Babiarz was confronted with the problem of drug abuse when she and her
husband took in a young man who was a friend of their daughter. Mark
Gilbert could not live with his parents because of his drug use and
other issues. He moved into the Babiarzes' home and essentially became
part of their family.

The Babiarzes struggled to help him kick the habit. He died last year
from a heroin overdose, after being clean for six months.

Babiarz and others say that by forming a group that has relentlessly
publicized the problem of drug abuse and lobbied local officials to
pay attention, Marcuccio has done something they could not do.

"I don't want anyone to go through what I did," said David Dubois, of
Southington. His daughter, Alisha, died in January 2007 from a heroin
overdose, shortly before she was to start an outpatient rehabilitation
program.

"I want to do something in Alisha's memory," Dubois said. "But I
couldn't do this by myself. With Parents 4 A Change, I have a perfect
place to heal and be with a group that can get a lot done."

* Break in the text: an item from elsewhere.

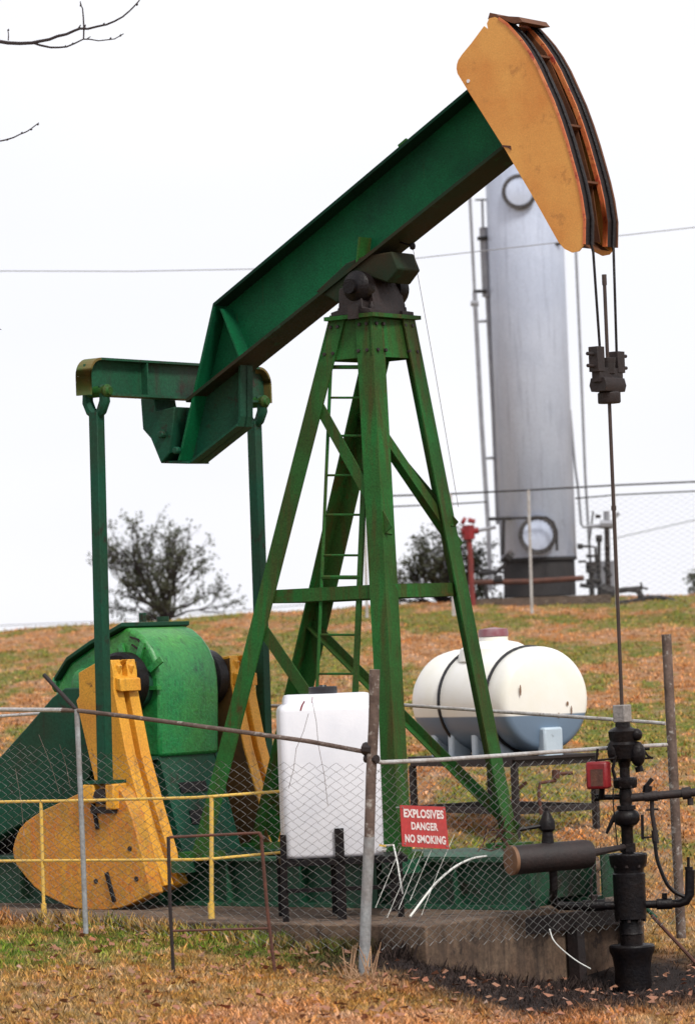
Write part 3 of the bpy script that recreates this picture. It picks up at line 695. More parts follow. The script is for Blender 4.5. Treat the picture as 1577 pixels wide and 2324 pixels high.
# pedestal
s = MB(); zt = g0[-1][1]-.0
u0, u1 = g0[-1][0]+.06, g0[-2][0]-.02
for sg in (1, -1):
    s.uzp([(u0, zt), (u1, zt), (u1+.22, ZS+.002), (u0-.1, ZS+.002)], sg*.34-.012, sg*.34+.012)
    for uu in (u0+.12, (u0+u1)/2, u1-.08): s.jb(uu-.01, uu+.01, min(sg*.352, sg*.44), max(sg*.352, sg*.44), ZS+.004, zt-.01)
s.jb(u0, u1, -.44, .44, zt-.03, zt-.004); s.prism([L(u1, -.34, zt-.03), L(u1, .34, zt-.03), L(u1+.22, .34, ZS+.002), L(u1+.22, -.34, ZS+.002)], -ub*.015)
s.jb(u0-.2, u1+.3, -.5, .5, ZS+.002, ZS+.02)
PD = s.build('gearbox_pedestal', 'dkgreen', PJ)
# openings in the pedestal: black plates painting in their dark inside
for (v0, v1, z0, z1) in ((-.12, .20, .62, .72), (-.02, .16, .30, .44), (-.24, -.16, .5, .56)):
    H = zt-ZS; s = MB()
    a = [L(u1+.22*(1-zz)-.0+.004, v, ZS+H*zz) for v, zz in ((v0, z0), (v1, z0), (v1, z1), (v0, z1))]; s.prism(a, ub*.004); s.build('dark_opening', 'black', PD)
# belt guard
bgp = [(205, 1560), (150, 1562), (121, 1584), (60, 1655), (0, 1722), (-110, 1842), (-170, 1905), (-185, 1960), (-165, 2000), (-120, 2005), (0, 1900), (100, 1846), (190, 1800), (230, 1700), (235, 1600)]
s = MB(); s.uzp([uz(x, y, .52) for x, y in bgp], .40, .54); BG = s.build('belt_guard', 'dkgreen', PJ, bevel=.012)
# motor behind the guard
mc = inv(J(-60, 1900, .3)); s = MB(); s.lathe([(.05, -.02), (.2, 0), (.22, .03), (.22, .5), (.19, .56), (.05, .58)], L(mc[0], .35, mc[2]), -vb, 24)
for k in range(10): s.lathe([(.235, .06+.04*k), (.235, .07+.04*k)], L(mc[0], .35, mc[2]), -vb, 24)
s.jb(mc[0]-.25, mc[0]+.25, -.2, .35, ZS+.003, mc[2]-.19); s.build('motor', 'rustblack', PJ)
# brake lever housing at gearbox rear
s = MB(); a = J(130, 1553, .3); s.tube([a, a+ub*.3], .045, 14); s.tube([a-ub*.0, a+ub*.05], .07, 14); s.build('input_shaft', 'gear', GB)
# ================================================================== WELLHEAD
WH = thing('wellhead', WL(2240), 'black greasy wellhead with stuffing box, valves and flow pipes in front of the fence', 'wellhead')
SW = FPX/Yc
def wlathe(name, m_, rows, seg=24, par=WH, bevel=0):   # rows: (pixel y, pixel width)
    s = MB(); z0 = wz(rows[0][0]); s.lathe([(w_/2/SW, wz(y)-z0) for y, w_ in rows], L(UW, 0, z0), zb, seg); return s.build(name, m_, par)
wlathe('surface_casing', 'black', [(2250, 84), (2200, 82), (2172, 90), (2160, 102), (2149, 104), (2145, 98), (2145, 52)])
wlathe('casing_spool', 'black', [(2146, 50), (2122, 50), (2120, 54), (2116, 50), (2090, 50), (2086, 72), (1984, 74), (1981, 68), (1974, 68), (1960, 84), (1941, 87), (1938, 82), (1938, 30)])
wlathe('tubing', 'black', [(1940, 27), (1880, 27), (1873, 34), (1872, 26)])
wlathe('ball_valve', 'black', [(1876, 30), (1872, 48), (1862, 60), (1850, 60), (1842, 50), (1838, 32), (1830, 26), (1820, 30), (1800, 30), (1790, 26)])
wlathe('flange', 'black', [(1791, 30), (1789, 50), (1782, 56), (1770, 56), (1765, 44), (1765, 24), (1740, 23)], 10)
wlathe('stuffing_box', 'black', [(1742, 24), (1730, 30), (1722, 60), (1705, 66), (1690, 72), (1684, 62), (1676, 66), (1660, 70), (1655, 58), (1650, 36), (1640, 34)], 12)
def bolts(y, rad, n, h=.05, par=WH, r=.011):
    for k in range(n):
        a = 2*math.pi*(k+.4)/n; c = WL(y)+ub*math.cos(a)*rad+vb*math.sin(a)*rad
        MB().tube([c-zb*h/2, c+zb*h/2], r, 6).build('flange_bolt', 'rustblack', par)
bolts(1777, .074, 6, .07); bolts(1667, .09, 6, .06); bolts(1953, .115, 8, .10, r=.014); bolts(2085, .10, 8, .05, r=.013)
wlathe('flange', 'black', [(1838, 44), (1829, 44)], 10)
wlathe('coupling', 'black', [(1935, 36), (1915, 36)], 8)
s = MB(); s.box(WL(1620), (ub, vb, zb), (.05, .05, (wz(1600)-wz(1640))/2)); s.build('rod_guide', 'greyblock', WH, bevel=.008)
# lobes of the stuffing box
def blob(name, m_, px, py, r, dy=0, sq=(1, 1, 1), par=WH, seg=14):
    s = MB(); c = W2(px, py, dy); n = 7; prof = [(r*math.sin(math.pi*k/n), -r*math.cos(math.pi*k/n)) for k in range(n+1)]
    s.lathe(prof, Vector(), zb, seg); s.v = [Vector((p.x*sq[0], p.y*sq[1], p.z*sq[2]))+c for p in s.v]; return s.build(name, m_, par)
blob('grease_lobe', 'black', 1447, 1712, .058, -.05, (1, 1, 1.6)); blob('grease_lobe', 'black', 1392, 1706, .052, -.03, (.9, 1, 1.7)); blob('grease_lobe', 'black', 1444, 1668, .045, -.05)
s = MB(); s.tube([W2(1450, 1690), W2(1470, 1716), W2(1481, 1722)], .009, 6); s.tube([W2(1462, 1722), W2(1482, 1720)], .008, 6); s.tube([W2(1449, 1740), W2(1452, 1752)], .03, 8); s.build('stuffing_handle', 'black', WH)
s = MB(); s.tube([W2(1398, 1715, -.08), W2(1390, 1745, -.08), W2(1396, 1770, -.08)], .012, 8); s.build('grease_line', 'black', WH)
s = MB(); s.tube([W2(1376, 1700), W2(1474, 1700)], .012, 6); s.build('side_bolt', 'black', WH)
# red pressure switch
s = MB(); c = W2(1358, 1760, -.1); yaw = math.radians(-20); ax = (Vector((math.cos(yaw), math.sin(yaw), 0)), Vector((-math.sin(yaw), math.cos(yaw), 0)), zb)
s.box(c, ax, (.080, .06, .098)); RB = s.build('pressure_switch', 'red', WH, bevel=.018)
s = MB(); s.box(c-ax[1]*.061+ax[0]*.005-zb*.015, ax, (.045, .003, .06)); s.build('dial_face', 'rusty', RB)
s = MB(); s.tube([W2(1353, 1728, -.1), W2(1356, 1700, -.1)], .01, 6); s.tube([W2(1350, 1727, -.1), W2(1395, 1722, -.1)], .008, 6); s.tube([W2(1366, 1790, -.1), W2(1364, 1812, -.05)], .022, 8); s.build('switch_pipe', 'black', RB)
# pipes
def pipe(name, pts, r, m_='black', par=WH, seg=12):
    P_ = sm_([W2(*p) if len(p) == 2 else W2(p[0], p[1], p[2]) for p in pts])
    return MB().tube(P_, r, seg).build(name, m_, par)
pipe('pipe', [(1350, 1811), (1418, 1809)], .020); pipe('pipe', [(1348, 1811), (1360, 1811)], .026)
fl = MB(); P_ = [W2(1425, 1812), W2(1500, 1806, -.02), W2(1562, 1800, -.04), W2(1640, 1795, -.06)]; fl.tube(P_, .031, 16); fl.tube([W2(1462, 1809, -.01), W2(1492, 1807, -.02)], .037, 14)
fl.tube([W2(1548, 1802, -.03), W2(1568, 1800, -.04)], .044, 14); fl.tube([W2(1590, 1799, -.05), W2(1600, 1798, -.05)], .05, 14); fl.tube([W2(1566, 1812, -.04), W2(1567, 1828, -.04)], .022, 10)
fl.build('flow_line', 'rustblack', WH)
s = MB(); s.tube([W2(1468, 1800), W2(1470, 1784)], .035, 10); s.bar(W2(1462, 1790), W2(1480, 1768), .02, .03); s.build('needle_valve', 'black', WH)
s = MB(); s.tube([W2(1479, 1812), W2(1480, 1850), W2(1486, 1885), W2(1487, 1912)], .016, 10); s.tube([W2(1466, 1839), W2(1494, 1837)], .009, 6); s.tube([W2(1485, 1885), W2(1488, 1915)], .024, 10); s.build('bleed_pipe', 'rustblack', WH)
pipe('pipe', [(1486, 1910, -.02), (1490, 1945, -.03), (1498, 1972, -.04), (1513, 2006, -.05), (1530, 2025, -.05), (1552, 2036, -.05)], .014, 'black', WH, 8)
s = MB(); s.tube([W2(1398, 1850), W2(1388, 1866), W2(1376, 1893)], [.02, .016, .011], 8); s.build('valve_handle', 'black', WH)
s = MB(); s.bar(W2(1457, 1850), W2(1458, 1906), .03, .02); s.bar(W2(1457, 1902), W2(1486, 1900), .012, .012); s.build('locking_bar', 'black', WH)
pipe('control_line', [(1391, 1790, -.06), (1392, 1830, -.08), (1397, 1880, -.08), (1401, 1925, -.08)], .005, 'black', WH, 6)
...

Marcuccio and her group have become among the most visible and vocal
people in Southington demanding that the town pay attention to what
they describe as an epidemic of drug use in town. They are
particularly concerned about opiates such as prescription painkillers
and heroin. In the year since Marcuccio got started, she has spoken at
town government meetings and organized forums where Hay and others
also have spoken about their losses.

Superintendent of Schools Joseph Erardi was in his position just a few
weeks in October when he hosted a forum on drug use issues that came
about in large part because of pressure from Marcuccio and others.
Erardi said Marcuccio introduced herself the night he was appointed.
He has met with her numerous times since then and credits her for
pressing the issue.

"I don't think I've ever worked with someone who had the kind of
passion for an issue that Mary has," he said.